Решили устроить журнал. Он должен был называться «Завтра» – и, помню, мне поручено было написать что-то вроде манифеста. Там было – о круге: вчера, сегодня и завтра, и о том, что вся литература всегда о завтра и во имя завтра, и этим определяется отношение к вчера, к сегодня. И от этого она всегда – ересь, бунт.
А потом, при пересадке с заседания на заседание – мимолетный разговор с Блоком и об этом.
Помню: на минуту, за этим – медленным, металлическим, на замке – лицом мне мелькнул человек, который трудно и больно отрывает от себя что-то. Это был первый мой разговор с Блоком – без стен. Знаю конец. Я сказал:
– Вы очень отошли от того, кем были год назад. Вы меняетесь.
Ответ:
– Да, я сам чувствую, что меняюсь.
Петербург – выметенный, опустелый; забитые досками магазины; разобранные на дрова дома; кирпичные скелеты печей. Обтрепанные обшлага; поднятые воротники; фуфайки; вязаные свитера; и в свитере – Блок. Лихорадочная попытка перегнать нужду и какие-то новые, минутные, непрочные затеи, какие-то новые заседания – из заседания в заседание.
И вот – поздно вечером, после трех или, может быть, четырех заседаний – в одной из маленьких задних комнат «Всемирной Литературы». Столовая, под зеленым колпаком лампа; лица в тени. Налево от дверей – теплая изразцовая лежанка и на лежанке, возле лежанки – Блок, Гумилев, Чуковский, Лернер, я – и кругленьким кубарем из угла в угол Гржебин.
Трудно починить водопровод, трудно построить дом – но очень легко – вавилонскую башню. И мы строили вавилонскую башню: издадим Пантеон Литературы российской – от Фонвизина и до наших дней. Сто томов!
Мы, быть может чуть-чуть улыбаясь, – верили или хотели верить. И больше всех верил Блок. Как и всегда, как и ко всему – он и к этому подошел «по-настоящему».
В пестрой, переливающейся груде – надо было увидеть какую-то закономерность, уловить ритм. И тут у Блока оказалась зоркость глаза, острота слуха такая, как ни у кого. Башню решили строить по его плану; в издательстве Гржебина где-то хранится составленный им список ста томов. И недаром в найденной среди его посмертных бумаг автобиографии он отмечает: «Ноябрь 1919 г.
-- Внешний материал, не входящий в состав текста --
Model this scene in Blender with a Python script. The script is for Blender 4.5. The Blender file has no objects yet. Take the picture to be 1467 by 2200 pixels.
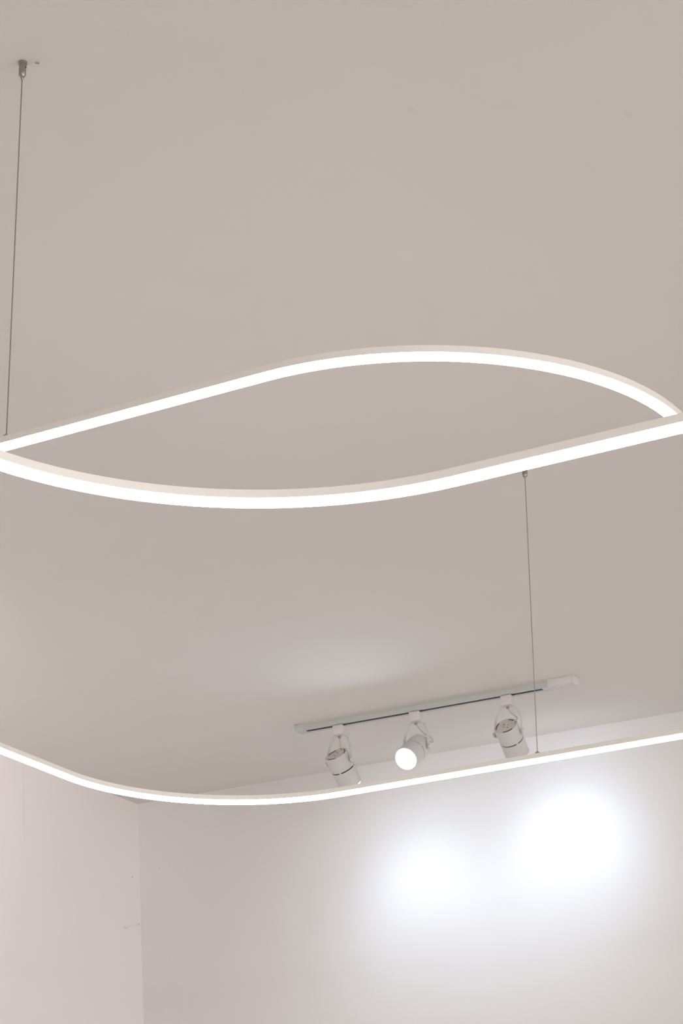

Составление списка ста томов». Если вавилонская башня когда-нибудь будет построена – она будет одним из памятников Блоку: с такой тщательностью и точностью он сделал выбор.
В озябшем, голодном, тифозном Петербурге – была культурно-просветительная эпидемия. Литература – это не просвещение, и потому поэты и писатели – все стали лекторами. И была странная денежная единица паек, – приобретаемая путем обмена стихов и романов – на лекции.
Блоку в это время жилось трудно – он не способен был на этот обмен. Помню, он говорил:
– Завидую вам всем: вы умеете говорить, читаете где-то там. А я не умею. Я могу только по написанному.
Но эпидемия все же захватила и его. Образовалась Секция исторических картин. Это была опять одна из вавилонских башен: в цикле исторических пьес – показать всю мировую историю – ни больше и ни меньше. Придумал это Горький и прикованные к столу заседаний все те же: Блок, Гумилев, Чуковский, Ольденбург, я; из других – Щуко и Лаврентьев.